Eeeeeeeenglish!

Oct 20, 2006 10:58

I've adapted sections of The Crucible for monologue. I need help with flow because several lines have been hacked mercilessly out; the stage directions are subject to change because they're iffy. =P  There are a LOT of pauses in the Proctor section.


Abigail

We were dancin’ in the woods last night, and my uncle leaped in on us. She took fright, is all.

Pause

Give me a word, John. A soft word. You come five mile to see a silly girl fly? I know you better.

(Hesitantly) John - I am waitin’ for you every night. You’re surely sportin’ with me. (Voice slowly rises) I know how you clutched my back behind your house and sweated like a stallion whenever I come near! Or did I dream that? It’s she put me out, you cannot pretend it were you. I saw your face when she put me out, and you loved me then (shouting) and you do now!

Pause; breathes heavily. Covers face with hands, drops hands and looks up. Softer, now.

A wild thing may say wild things. But not so wild, I think. I have seen you since she put me out; I have seen you nights. I have a sense for heat, John, and yours has drawn me to my window, and I have seen you looking up, burning in your loneliness. Do you tell me you’ve never looked up at my window? You must. You are no wintry man, I know you. I know you, John. I know you. I cannot sleep for dreamin’; I cannot dream but I wake and walk about the house as though I’d find you comin’ through some door.

(Silence)

(Sudden anger) How do you call me child! I marvel how such a strong man may let such a sickly wife be- (cannot speak; shakes in anger and shouts) She is blackening my name in the village! She is telling lies about me! She is a cold, snivelling woman, and you bend to hr! Let her turn you like a- (hisses in anger, pauses again)

(Hysterical, near tears) I look for John Proctor that took me from my sleep and put knowledge in my heart! I never knew what pretence Salem was, I never knew the lying lessons I was taught by all these Christian women and their covenanted men! And now you bid me tear the light out of my eyes? I will not, I cannot! You loved me, John Proctor, and whatever sin it is, you love me yet!

(Screamed) John, pity me, pity me!

Proctor    
(With cold anger, contempt) How do you call Heaven! Whore! Whore! It is a whore! Mark her! Now she’ll suck a scream to stab me with but- (Slowly, clearly) I have known her, sir. I have known her. Oh, I wish you had some evil in you that you might know me! A man will not cast away his good name. You surely know that.
(Chokes on the words)It was in the proper place -where my beasts are bedded. On the last night of my joy, some eight months past. She used to serve me in my house, sir. (Voice shakes) A man may think God sleeps, but God sees everything, I know it now. I beg you, sir, I beg you - see her what she is. My wife, my dear good wife, took this girl soon after, sir, and put her out on the highroad. And being what she is, a lump of vanity, sir -Excellency, forgive me, forgive me. She thinks to dance with me on my wife’s grave! And well she might, for I thought of her softly. (Covers face) God help me, I lusted, and there is a promise in such sweat. But it is a whore’s vengeance, and you must see it, I set myself entirely in your hands. I know you must see it now.

Pause

(More loudly)I have made a bell of my honour! I have rung the doom of my good name - you will believe me, Mr Danforth! My wife is innocent, except she knew a whore when she saw one!
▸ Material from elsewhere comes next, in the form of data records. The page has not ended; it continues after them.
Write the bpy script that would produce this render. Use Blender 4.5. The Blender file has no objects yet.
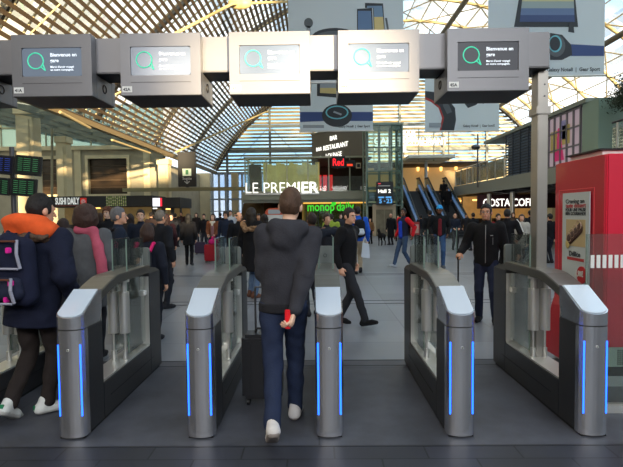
import bpy, math, random
import numpy as np
from mathutils import Vector, Matrix, Euler
R = math.radians
random.seed(7)
sc = bpy.context.scene
col = sc.collection

# ---------------------------------------------------------------- camera
F = 485.0
CAM = Vector((0, 0, 1.62))
cam_d = bpy.data.cameras.new('camera'); cam_d.sensor_width = 36; cam_d.lens = F / 623 * 36
cam_d.clip_end = 500
cam = bpy.data.objects.new('camera', cam_d); col.objects.link(cam)
CR = Matrix.Rotation(R(0.69), 3, 'Z') @ Matrix.Rotation(R(90 - 2.42), 3, 'X') @ Matrix.Rotation(R(-0.6), 3, 'Z')
cam.matrix_world = Matrix.Translation(CAM) @ CR.to_4x4()
sc.camera = cam

def at(px, py, Y):
    """World point at distance Y down the hall seen at a photograph pixel."""
    d = CR @ Vector(((px - 311.5) / F, -(py - 233.5) / F, -1))
    t = Y / d.y
    return CAM + d * t

# ---------------------------------------------------------------- world, sun, exposure
w = bpy.data.worlds.new('sky'); sc.world = w; w.use_nodes = True
nt = w.node_tree; N = nt.nodes; L = nt.links
bg = N['Background']
tc = N.new('ShaderNodeTexCoord')
sep = N.new('ShaderNodeSeparateXYZ'); L.new(tc.outputs['Generated'], sep.inputs[0])
nz = N.new('ShaderNodeTexNoise'); nz.inputs['Scale'].default_value = 5.5; nz.inputs['Detail'].default_value = 7
L.new(tc.outputs['Generated'], nz.inputs['Vector'])
cr = N.new('ShaderNodeValToRGB')
cr.color_ramp.elements[0].position = .40; cr.color_ramp.elements[0].color = (.42, .66, .90, 1)
cr.color_ramp.elements[1].position = .58; cr.color_ramp.elements[1].color = (1.0, .99, .95, 1)
L.new(nz.outputs['Fac'], cr.inputs[0])
wm = N.new('ShaderNodeMapRange'); wm.inputs['From Min'].default_value = -.18; wm.inputs['From Max'].default_value = -.5
L.new(sep.outputs['X'], wm.inputs['Value'])
mx = N.new('ShaderNodeMix'); mx.data_type = 'RGBA'
L.new(wm.outputs[0], mx.inputs['Factor']); L.new(cr.outputs[0], mx.inputs[6]); mx.inputs[7].default_value = (1.0, .86, .60, 1)
L.new(mx.outputs[2], bg.inputs['Color'])
bg.inputs['Strength'].default_value = 1.7

sun_d = bpy.data.lights.new('low_sun', 'SUN'); sun_d.energy = 13.0; sun_d.color = (1, .78, .48); sun_d.angle = R(1.2)
sun = bpy.data.objects.new('low_sun', sun_d); col.objects.link(sun)
SD = Vector((-.35, .93, -.062)).normalized()
sun.rotation_euler = SD.to_track_quat('-Z', 'Y').to_euler()

for i_, (x_, y_) in enumerate(((-3.2, -4.5), (0.2, -4.5), (3.6, -4.5))):      # added fill lights behind the viewer, brighten the gate and display fronts
    ld = bpy.data.lights.new('front_fill_light', 'AREA'); ld.shape = 'RECTANGLE'; ld.size = 2.4; ld.size_y = 1.2; ld.energy = (135, 130, 85)[i_]; ld.color = (1, .95, .90)
    lo_ = bpy.data.objects.new('front_fill_light', ld); col.objects.link(lo_); lo_.location = (x_, y_, 5.2)
    lo_.rotation_euler = (Vector((x_ * .5, 5.0, 1.5)) - lo_.location).to_track_quat('-Z', 'Y').to_euler()

sc.view_settings.view_transform = 'Standard'; sc.view_settings.look = 'None'
sc.view_settings.exposure = 0.35; sc.view_settings.gamma = 1
sc.view_settings.use_curve_mapping = False
sc.cycles.use_denoising = True
sc.cycles.max_bounces = 6; sc.cycles.diffuse_bounces = 3; sc.cycles.glossy_bounces = 3
sc.cycles.transparent_max_bounces = 24; sc.cycles.caustics_reflective = False; sc.cycles.caustics_refractive = False
sc.cycles.sample_clamp_indirect = 4

# ---------------------------------------------------------------- materials
MATS = {}
def srgb(r, g, b):
    f = lambda c: (c / 255 / 12.92) if c / 255 <= .04045 else ((c / 255 + .055) / 1.055) ** 2.4
    return (f(r), f(g), f(b), 1)

def mat(name, c, rough=.6, metal=0, emit=0, ecol=None, bump=0, bscale=40, var=0, vscale=6, spec=.5, stretch=None, coat=0):
    if name in MATS: return MATS[name]
    m = bpy.data.materials.new(name); m.use_nodes = True
    n = m.node_tree.nodes; l = m.node_tree.links; b = n['Principled BSDF']
    c = srgb(*c) if max(c[:3]) > 1 else (*c[:3], 1)
    b.inputs['Base Color'].default_value = c
    b.inputs['Roughness'].default_value = rough; b.inputs['Metallic'].default_value = metal
    b.inputs['Specular IOR Level'].default_value = spec
    b.inputs['Coat Weight'].default_value = coat
    if emit:
        e = srgb(*ecol) if ecol else c
        b.inputs['Emission Color'].default_value = e; b.inputs['Emission Strength'].default_value = emit
    if bump or var:
        t = n.new('ShaderNodeTexCoord'); mp = n.new('ShaderNodeMapping')
        l.new(t.outputs['Object'], mp.inputs['Vector'])
        if stretch: mp.inputs['Scale'].default_value = stretch
    if var:
        z = n.new('ShaderNodeTexNoise'); z.inputs['Scale'].default_value = vscale; z.inputs['Detail'].default_value = 5
        l.new(mp.outputs[0], z.inputs['Vector'])
        h = n.new('ShaderNodeMapRange'); h.inputs['From Min'].default_value = .3; h.inputs['From Max'].default_value = .7
        h.inputs['To Min'].default_value = 1 - var; h.inputs['To Max'].default_value = 1 + var
        l.new(z.outputs['Fac'], h.inputs['Value'])
        x = n.new('ShaderNodeVectorMath'); x.operation = 'SCALE'; x.inputs[0].default_value = c[:3]
        l.new(h.outputs[0], x.inputs['Scale']); l.new(x.outputs[0], b.inputs['Base Color'])
    if bump:
        z = n.new('ShaderNodeTexNoise'); z.inputs['Scale'].default_value = bscale; z.inputs['Detail'].default_value = 4
        l.new(mp.outputs[0], z.inputs['Vector'])
        bu = n.new('ShaderNodeBump'); bu.inputs['Strength'].default_value = bump; bu.inputs['Distance'].default_value = .02
        l.new(z.outputs['Fac'], bu.inputs['Height']); l.new(bu.outputs[0], b.inputs['Normal'])
    MATS[name] = m; return m

def glass(name, tint=(.8, .88, .86), refl=.1, haze=0.0, hcol=(.7, .75, .72)):
    if name in MATS: return MATS[name]
    m = bpy.data.materials.new(name); m.use_nodes = True
    n = m.node_tree.nodes; l = m.node_tree.links; n.remove(n['Principled BSDF'])
    out = n['Material Output']
    tr = n.new('ShaderNodeBsdfTransparent'); tr.inputs[0].default_value = (*tint, 1)
    gl = n.new('ShaderNodeBsdfGlossy'); gl.inputs['Roughness'].default_value = .03
    gl.inputs[0].default_value = (1, 1, 1, 1)
    fr = n.new('ShaderNodeFresnel'); fr.inputs[0].default_value = 1.35
    ml = n.new('ShaderNodeMath'); ml.operation = 'MULTIPLY'; ml.inputs[1].default_value = refl * 8; ml.use_clamp = True
    l.new(fr.outputs[0], ml.inputs[0])
    a = n.new('ShaderNodeMixShader'); l.new(ml.outputs[0], a.inputs[0]); l.new(tr.outputs[0], a.inputs[1]); l.new(gl.outputs[0], a.inputs[2])
    last = a
    if haze:
        df = n.new('ShaderNodeBsdfDiffuse'); df.inputs[0].default_value = (*hcol, 1)
        b = n.new('ShaderNodeMixShader'); b.inputs[0].default_value = haze
        l.new(a.outputs[0], b.inputs[1]); l.new(df.outputs[0], b.inputs[2]); last = b
    l.new(last.outputs[0], out.inputs[0])
    MATS[name] = m; return m

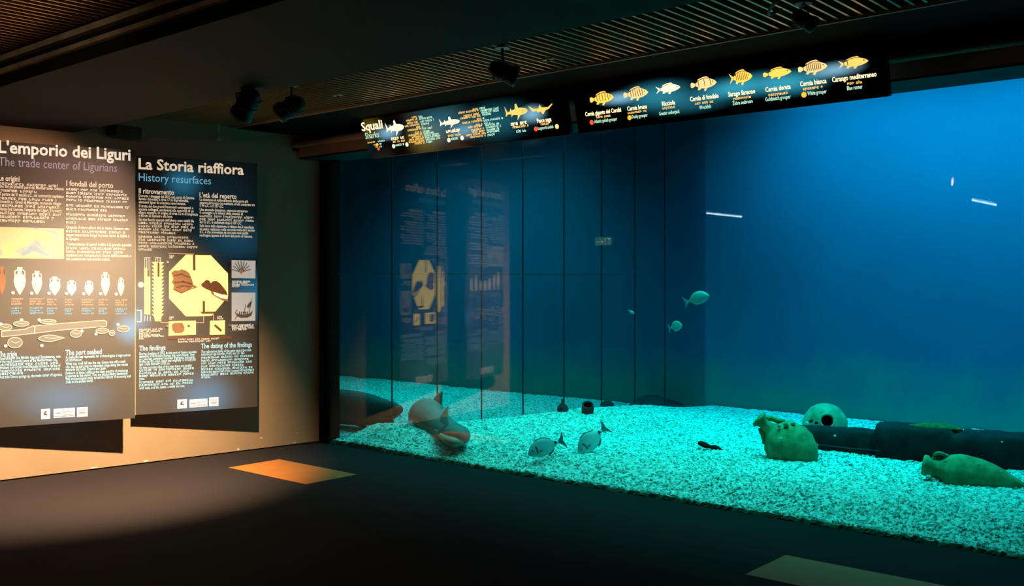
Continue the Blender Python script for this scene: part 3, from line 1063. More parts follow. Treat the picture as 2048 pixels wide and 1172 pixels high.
amph_prof = [(0.0, 0.0), (0.05, 0.02), (0.16, 0.1), (0.40, 0.3), (0.5, 0.5), (0.46, 0.64), (0.3, 0.72), (0.17, 0.78), (0.16, 0.92), (0.22, 0.94), (0.22, 1.0)]
for k, (bot, top, hw) in enumerate((((0.0397, 1.035), (0.0397, 1.256), 24), ((0.1649, 1.034), (0.1649, 1.251), 37), ((0.2875, 1.033), (0.2875, 1.222), 32), ((0.4169, 1.028), (0.4169, 1.178), 36),
                                    ((0.5414, 1.025), (0.5414, 1.149), 31), ((0.6716, 1.024), (0.6716, 1.145), 29), ((0.7966, 1.02), (0.7966, 1.216), 29), ((0.9174, 1.019), (0.9174, 1.172), 22))):
    h = top[1] - bot[1]
    w = hw * 0.00122 * 1.9
    pr = [(r * w, bot[1] + z_ * h) for r, z_ in amph_prof]
    c_ = bot[0]
    poly = [(c_ + r, z_) for r, z_ in pr] + [(c_ - r, z_) for r, z_ in reversed(pr[1:])]
    b_ = MB().flat(poly, Y1)
    for s in (1, -1):
        line_poly(b_, [(c_ + s * w * 0.2, bot[1] + h * 0.9), (c_ + s * w * 0.40, bot[1] + h * 0.86), (c_ + s * w * 0.40, bot[1] + h * 0.68)], w * 0.1, Y2)
    o = b_.build('amphora_picture', M['lit_cream'] if k else M['ink_rust'], p2)
q = MB()
for a in ((0.1168, 1.05), (0.2491, 1.046), (0.3743, 1.045), (0.5029, 1.042), (0.6300, 1.04), (0.7593, 1.039), (0.8807, 1.035), (0.1763, 0.8361), (0.3038, 0.8335), (0.0318, 0.8075), (0.0657, 0.6357), (0.3226, 0.6294), (0.6178, 0.7375), (0.7246, 0.7095), (0.8946, 0.7837)):
    MB().flat(ellipse(a, 0.013, 0.013, 12), Y3).build('number_dot', M['ink_white'], p2)
for k, (a, w) in enumerate((((0.1054, 0.9964), 70), ((0.2352, 0.9951), 95), ((0.3602, 0.9900), 65), ((0.4909, 0.9860), 60), ((0.6178, 0.9847), 85), ((0.7469, 0.9834), 60), ((0.8744, 0.9794), 85))):
    w *= 0.00122
    q, q2 = MB(), MB()
    for r in range(3):
        put_strokes(q, a[0], a[1] - r * 0.02, a[0] + w * (1, 0.7, 0.95)[r], 0.022, 300 + k * 7 + r, Y1)
        put_strokes(q2, a[0], a[1] - 0.072 - r * 0.02, a[0] + w * (0.9, 0.7, 0.9)[r], 0.022, 400 + k * 7 + r, Y1)
    q.build('caption', M['ink_salmon'], p2)['kind'] = 'stuff'
    q2.build('caption', M['ink_blue'], p2)['kind'] = 'stuff'
beam = [(0.0375, 0.7505), (0.1971, 0.7615), (0.2549, 0.7857), (0.4909, 0.8035), (0.6483, 0.8131), (0.7842, 0.8208), (0.8066, 0.8097), (0.8029, 0.7699), (0.4909, 0.7513), (0.2723, 0.7287), (0.0375, 0.7062)]
o = MB().flat(beam, Y1).build('mast_drawing', M['ink_grey'], p2)
q = MB()
line_poly(q, beam + beam[:1], 0.006, Y2)
line_poly(q, [(0.2700, 0.7828), (0.2700, 0.7288)], 0.006, Y2)
q.build('outline', M['ink_cream'], o)
for k, (c_, ru, rv) in enumerate((((0.0623, 0.7815), 38, 20), ((0.1740, 0.8068), 45, 17), ((0.3661, 0.8192), 48, 14), ((0.5728, 0.7164), 34, 24), ((0.7717, 0.7348), 40, 18), ((0.8467, 0.7154), 18, 18), ((0.9351, 0.7465), 38, 20), ((0.1305, 0.6589), 42, 34), ((0.3932, 0.6852), 78, 22))):
    ru *= 0.00122
    rv *= 0.00122
    el = ellipse(c_, ru, rv, 18)
    if k == 8:
        el = [(x if x < c_[0] + ru * 0.3 else x, c_[1] + (y - c_[1]) * (1 if x < c_[0] else max(0.12, 1 - 0.8 * (x - c_[0]) / ru))) for x, y in el]
    o = MB().flat(el, Y3).build('find_drawing', M['ink_grey'], p2)
    q = MB()
    line_poly(q, el + el[:1], 0.006, Y4)
    line_poly(q, [(c_[0] - ru * 0.5, c_[1] + rv * 0.3), (c_[0] + ru * 0.1, c_[1] - rv * 0.1), (c_[0] + ru * 0.6, c_[1] + rv * 0.2)], 0.005, Y4)
    q.build('outline', M['ink_cream'], o)
logos(p2, ((0.3174, 0.0432), (0.3828, 0.1234)), ((0.4082, 0.0463), (0.5647, 0.1188)), ((0.5810, 0.0420), (0.6617, 0.1189)))

# ------------------------------------------------------------------ backlit species boards over the window
TEAL = (0.03, 0.30, 0.42)
PALE = (0.25, 0.55, 0.75)
M['sign_a'] = glow_mat('backlit_sign_a', (0.012, 0.012, 0.014), [
    (*(0.2985, 0.2030), 0.20, 0.08, PALE, 0.8), (*(0.9234, 0.2200), 0.5, 0.22, TEAL, 0.35), (*(1.188, 0.1352), 0.22, 0.09, PALE, 0.5),
    (*(1.9, 0.1906), 0.17, 0.09, PALE, 0.8), (*(1.529, 0.1757), 0.5, 0.2, TEAL, 0.3), (*(0.7264, 0.1215), 0.3, 0.2, (0.3, 0.22, 0.02), 0.35), (*(0.0524, 0.2687), 0.25, 0.15, (0.3, 0.2, 0.02), 0.3)], 0.12)
M['sign_b'] = glow_mat('backlit_sign_b', (0.012, 0.012, 0.014), [
    (*(0.3872, 0.2123), 0.22, 0.06, PALE, 0.8), (*(0.6812, 0.2002), 0.40, 0.12, TEAL, 0.7), (*(0.9365, 0.1240), 0.5, 0.10, TEAL, 0.4),
    (*(1.212, 0.1744), 0.28, 0.09, TEAL, 0.8), (*(1.448, 0.1736), 0.35, 0.10, TEAL, 0.9), (*(1.691, 0.1527), 0.28, 0.10, TEAL, 0.9),
    (*(1.95, 0.1951), 0.22, 0.06, PALE, 0.8)], 0.12)
M['s_cream'] = print_mat('sign_cream', (1.0, 0.84, 0.46), 1.7)
M['s_gold'] = print_mat('sign_gold', (1.0, 0.55, 0.12), 1.4)
M['s_fish'] = print_mat('sign_fish', (1.0, 0.52, 0.08), 1.6)
M['s_pale'] = print_mat('sign_pale_fish', (1.0, 0.60, 0.24), 1.4)
M['s_mint'] = print_mat('sign_mint', (0.55, 0.95, 0.70), 1.2)
M['s_red'] = print_mat('sign_red', (1.0, 0.08, 0.03), 1.5)
M['s_orange'] = print_mat('sign_orange', (1.0, 0.35, 0.03), 1.9)
M['s_dark'] = mat('sign_dark_print', (0.03, 0.015, 0.005), 0.6, emit=(0.12, 0.04, 0.01), strength=0.6)


def species_board(x, m, W, label):
    p = empty('species_board', (x, -0.42, 2.672))
    p.rotation_euler = (math.radians(13), 0, 0)
    tag(p, label, 'sign', 'backlit boards over the tank window')
    bevel(MB().box(0, W, 0, 0.05, 0, 0.35).build('light_box', m, p), 0.004)
    for u in (0.25, W - 0.25):
        MB().box(u - 0.012, u + 0.012, 0.05, 0.125, 0.24, 0.27).build('hanger', M['lamp'], p)
    return p


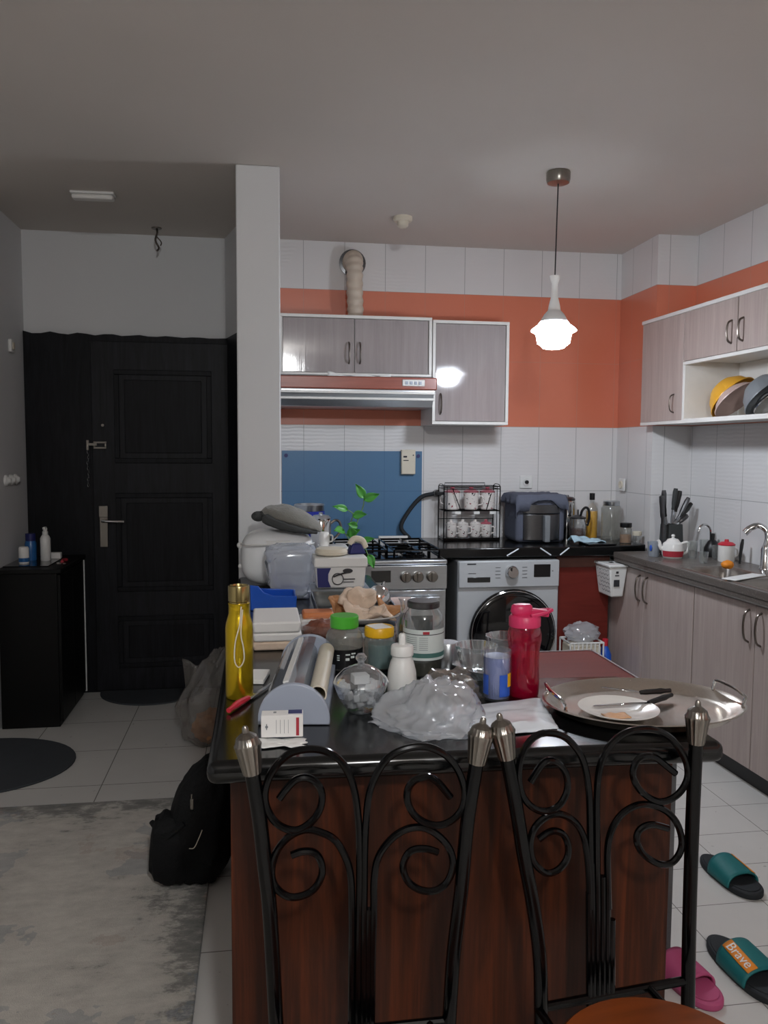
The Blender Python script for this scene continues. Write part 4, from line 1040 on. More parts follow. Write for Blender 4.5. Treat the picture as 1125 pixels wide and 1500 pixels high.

(Voice rising) I have confessed myself! Is there no good penitence but it be public? (Still louder, thumps self on chest at each repetition of 'God' for emphasis) God does not need my name nailed upon the church! God sees my name; God knows how black my sins are! It is enough! You will not use me! I am no Sarah Good or Tituba, I am John Proctor! (Shouts) You will not use me! It is no part of salvation that you should use me!

Pause.

(Softly, slowly)I have three children - how may I teach them to walk like men in the world, and I sold my friends?

Pause. Hold up hand.

Beguile me not! I blacken all of them when this is nailed to the church the very day they hang for silence! You are the high court, your word is good enough! Tell them I confessed myself; say Proctor broke his knees and wept like a woman; say what you will, but my name cannot -

(Furious, shouting) No, it is not the same! What others say and what I sign my name to is not the same! I deny nothing! It is my name! I cannot have another in my life! I lie and sign myself to lies! I am not worth the dust on the feet of them that hang! How may I live without my name? (Screams) I have given you my soul; leave me my name!